Der Antragsgegner kann die Anordnung der Fahrtenbuchauflage aller Voraussicht nach nicht auf § 31 a Abs. 1 Satz 1 StVZO stützen. Nach dieser Vorschrift kann die Verwaltungsbehörde einem Fahrzeughalter für ein oder mehrere auf ihn zugelassene oder künftig zuzulassende Fahrzeuge die Führung eines Fahrtenbuches auferlegen, wenn die Feststellung eines Fahrzeugführers nach einer Zuwiderhandlung gegen Verkehrsvorschriften nicht möglich war. Die Verwaltungsbehörde kann nach Satz 2 ein oder mehrere Ersatzfahrzeuge bestimmen.
Unter Berücksichtigung der von dem Antragsgegner in dem angefochtenen Bescheid aufgrund des dort dargestellten Sachverhaltes zugrunde gelegten Straftaten (vorsätzliche einfache Körperverletzung, Sachbeschädigung an nicht frei zugänglichen Orten ohne Kfz, Beleidigung) liegen die Voraussetzungen für den Erlass einer Fahrtenbuchauflage nicht vor. Denn es steht bereits nicht mit der erforderlichen hinreichenden Sicherheit fest, dass die objektiven Tatbestände dieser Straftaten bei oder im Zusammenhang mit der Führung des (früheren) Fahrzeuges des Antragstellers begangen wurden. § 31a Abs. 1 Satz 1 StVZO bringt dadurch, dass dort auf den Fahrzeughalter und die (Unmöglichkeit der) Feststellung eines Fahrzeugführers nach einer Zuwiderhandlung gegen Verkehrsvorschriften abgestellt wird, zum Ausdruck, dass die Zuwiderhandlung gegen Verkehrsvorschriften jedenfalls bei oder im Zusammenhang mit der Führung des Fahrzeuges des Fahrzeughalters begangen worden sein muss. Ein Fahrzeug führt derjenige, der es unter bestimmungsgemäßer Anwendung seiner Antriebskräfte unter eigener Allein- oder Mitverantwortung in Bewegung setzt oder das Fahrzeug unter Handhabung seiner technischen Vorrichtungen während der Fahrbewegung durch den öffentlichen Verkehrsraum ganz oder wenigstens zum Teil lenkt, wobei der etwa vorhandenen Motorkraft als Ursache der Bewegung keine Bedeutung zukommt.
Vgl. Görlinger in: Freymann/Wellner, jurisPK-Straßenverkehrsrecht, 2. Aufl., § 315c StGB (Stand: 1. Dezember 2021), Rn. 31.
Der Begriff der Führung eines Kraftfahrzeuges erfasst grundsätzlich nur Bewegungsvorgänge.
Vgl.
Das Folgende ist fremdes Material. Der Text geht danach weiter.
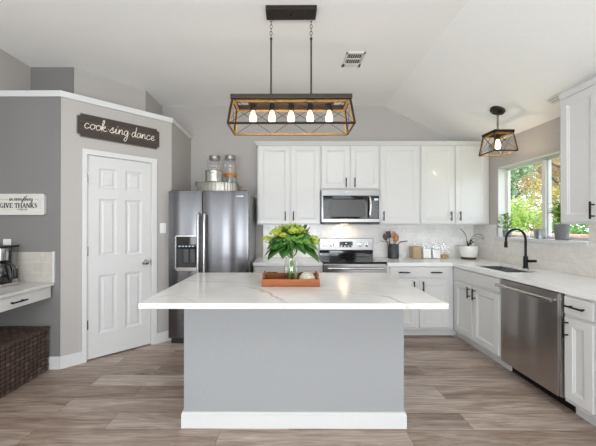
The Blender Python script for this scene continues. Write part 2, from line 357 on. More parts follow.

Geppert in: Laufhütte u.a., StGB Leipziger Kommentar, 12. Aufl. 2007, § 69 Entziehung der Fahrerlaubnis, Rn. 26.
Unter Berücksichtigung der Aussagen des Geschädigten und des Zeugen wurden die zur Anzeige gebrachten (objektiven) Tatbestände der in dem angefochtenen Bescheid für die Anordnung der Fahrtenbuchauflage zugrunde gelegten Straftaten jedenfalls nicht bei oder im Zusammenhang mit einem Bewegungsvorgang des Fahrzeuges des Antragstellers begangen. Denn nach den übereinstimmenden Aussagen des Geschädigten und des Zeugen ist der Täter vor einer roten Ampel aus seinem Auto ausgestiegen, zu Fuß zu dem vor dem Fahrzeug des Täters stehenden Fahrzeug des Geschädigten gelangt und dort durch das geöffnete Seitenfenster handgreiflich (Prellung der Nase des Geschädigten) und beleidigend geworden.
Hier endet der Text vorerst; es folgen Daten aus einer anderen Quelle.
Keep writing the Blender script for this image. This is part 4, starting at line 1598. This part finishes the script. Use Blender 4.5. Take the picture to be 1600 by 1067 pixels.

Die Kostenentscheidung folgt aus § 154 Abs. 1 VwGO.
Die Streitwertfestsetzung beruht auf §§ 53 Abs. 2 Nr. 2, 52 Abs. 1 des Gerichtskostengesetzes (GKG). Hierbei bewertet die Kammer in Anlehnung an Nr. 46.11 des aktuellen Streitwertkatalogs für die Verwaltungsgerichtsbarkeit das wirtschaftliche Interesse an Verfahren, in denen um die Rechtmäßigkeit einer Fahrtenbuchauflage gestritten wird, mit 400,00 für jeden Monat der Fahrtenbuchauflage, vgl. auch OVG NRW, Urteil vom 30. November 2005 8 A 280/05 , NZV 2006, 223 und Beschluss vom 31. Januar 2011 8 A 1119/10 , und setzt im Hinblick auf die Vorläufigkeit des vorliegenden Verfahrens den Streitwert auf die Hälfte des sich ergebenden Gesamtbetrages fest.